Treasure That Inspired The Movie ‘Goonies’ Has Been FOUND!

According to National Georgraphic, explorers in Oregon have discovered a real “pirate” ship that was the inspiration for the movie “Goonies.”

The legend of the Santo Cristo de Burgos was reported as Steven Spielberg’s idea for the timeless 1985 blockbuster movie “Goonies.”

The movie was about a close group of misfit kids looking for lost treasure because their family was about to lose their home to foreclosure.

According to local legends passed down by Native American tribes, a large ship vanished off the Oregon coast in 1693, carrying porcelain, beeswax, and Chinese silk.

Local fisherman Craig Andes found the timber remnants of the ship, and lab tests confirmed it was not driftwood but tropical Anacardiaceae hardwood used to build large ships in the late 1600s.

Robert Kentta, cultural resources director for the Confederated Tribes of the Siletz and a member of the Siletz Tribal Council, said the discovery “confirms that our ancestral people knew what they were talking about.”

The effort to recover the rest of the remnants was tricky because of the powerful tides in the area.
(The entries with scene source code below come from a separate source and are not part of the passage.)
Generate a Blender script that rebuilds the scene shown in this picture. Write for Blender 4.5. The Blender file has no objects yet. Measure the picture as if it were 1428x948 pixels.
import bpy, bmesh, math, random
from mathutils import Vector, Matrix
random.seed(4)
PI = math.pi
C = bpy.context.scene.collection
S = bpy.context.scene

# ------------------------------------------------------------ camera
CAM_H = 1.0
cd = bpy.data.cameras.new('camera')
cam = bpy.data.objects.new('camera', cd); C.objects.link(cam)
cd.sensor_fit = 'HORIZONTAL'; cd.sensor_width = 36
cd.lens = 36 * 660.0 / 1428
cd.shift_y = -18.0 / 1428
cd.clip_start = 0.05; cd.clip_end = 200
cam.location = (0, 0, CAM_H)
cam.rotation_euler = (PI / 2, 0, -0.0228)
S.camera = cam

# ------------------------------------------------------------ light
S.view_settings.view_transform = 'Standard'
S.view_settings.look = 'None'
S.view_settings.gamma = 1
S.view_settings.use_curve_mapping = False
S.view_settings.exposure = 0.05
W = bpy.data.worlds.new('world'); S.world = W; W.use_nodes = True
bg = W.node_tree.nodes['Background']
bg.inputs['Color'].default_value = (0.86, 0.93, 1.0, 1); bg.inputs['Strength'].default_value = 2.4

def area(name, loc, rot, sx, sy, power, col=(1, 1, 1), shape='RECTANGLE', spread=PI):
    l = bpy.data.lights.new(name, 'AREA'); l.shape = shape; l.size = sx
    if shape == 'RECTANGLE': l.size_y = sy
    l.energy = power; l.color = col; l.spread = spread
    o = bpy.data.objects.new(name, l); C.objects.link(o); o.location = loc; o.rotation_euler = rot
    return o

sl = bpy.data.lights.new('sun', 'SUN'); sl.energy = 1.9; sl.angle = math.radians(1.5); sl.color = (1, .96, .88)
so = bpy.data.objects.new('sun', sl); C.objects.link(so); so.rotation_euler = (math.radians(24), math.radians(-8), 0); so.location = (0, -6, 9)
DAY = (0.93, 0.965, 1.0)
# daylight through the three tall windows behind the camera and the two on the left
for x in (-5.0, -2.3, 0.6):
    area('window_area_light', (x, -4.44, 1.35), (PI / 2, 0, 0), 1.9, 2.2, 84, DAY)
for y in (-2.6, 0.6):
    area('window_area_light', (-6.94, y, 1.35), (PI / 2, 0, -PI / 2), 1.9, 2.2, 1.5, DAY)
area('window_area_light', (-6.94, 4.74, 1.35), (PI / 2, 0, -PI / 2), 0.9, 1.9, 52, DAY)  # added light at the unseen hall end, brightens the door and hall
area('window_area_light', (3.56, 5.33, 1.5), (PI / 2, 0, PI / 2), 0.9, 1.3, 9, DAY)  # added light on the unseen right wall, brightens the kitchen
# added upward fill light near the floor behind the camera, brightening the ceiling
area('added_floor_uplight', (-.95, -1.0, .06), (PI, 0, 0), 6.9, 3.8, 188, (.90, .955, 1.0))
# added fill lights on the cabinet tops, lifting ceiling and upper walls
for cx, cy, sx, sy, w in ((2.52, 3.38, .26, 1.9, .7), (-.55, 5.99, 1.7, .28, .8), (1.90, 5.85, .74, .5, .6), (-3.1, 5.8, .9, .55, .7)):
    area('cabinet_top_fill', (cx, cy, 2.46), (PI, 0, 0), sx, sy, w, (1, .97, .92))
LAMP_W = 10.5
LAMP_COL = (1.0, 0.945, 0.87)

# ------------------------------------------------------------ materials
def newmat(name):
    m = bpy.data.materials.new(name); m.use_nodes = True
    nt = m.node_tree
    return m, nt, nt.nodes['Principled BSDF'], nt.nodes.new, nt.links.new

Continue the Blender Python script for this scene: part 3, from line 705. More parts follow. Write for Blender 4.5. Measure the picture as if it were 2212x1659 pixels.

A team of archeologists, law enforcement, and researchers discovered bits of Chinese porcelain from the Kangxi period (1661-1772) and a block of beeswax that featured a distinctive mark from the owner.

From National Geographic:

The Santo Cristo is better known along the Oregon coast as the legendary “Beeswax Wreck”—a moniker derived from distinctive blocks of beeswax that washed ashore for centuries and were traded by local Native American tribes and later Anglo-European settlers. Because honeybees are not native to the Americas—they were imported from Europe in the 17th century—Asian beeswax was a major import for Spain’s colonies, where beeswax candles were required for Catholic services.

There were other clues that a shipwreck lay hidden somewhere offshore, from small bits of blue-and-white porcelain to large pieces of wood tossed up on the rocks or buried in the shifting sand. A section of the upper deck of a wooden ship was visible at the mouth of a river near Manzanita until about the 1920s. And oral histories from the area’s Indigenous tribes tell of a foreign ship that wrecked long ago, with a crew that came ashore and met varying fates.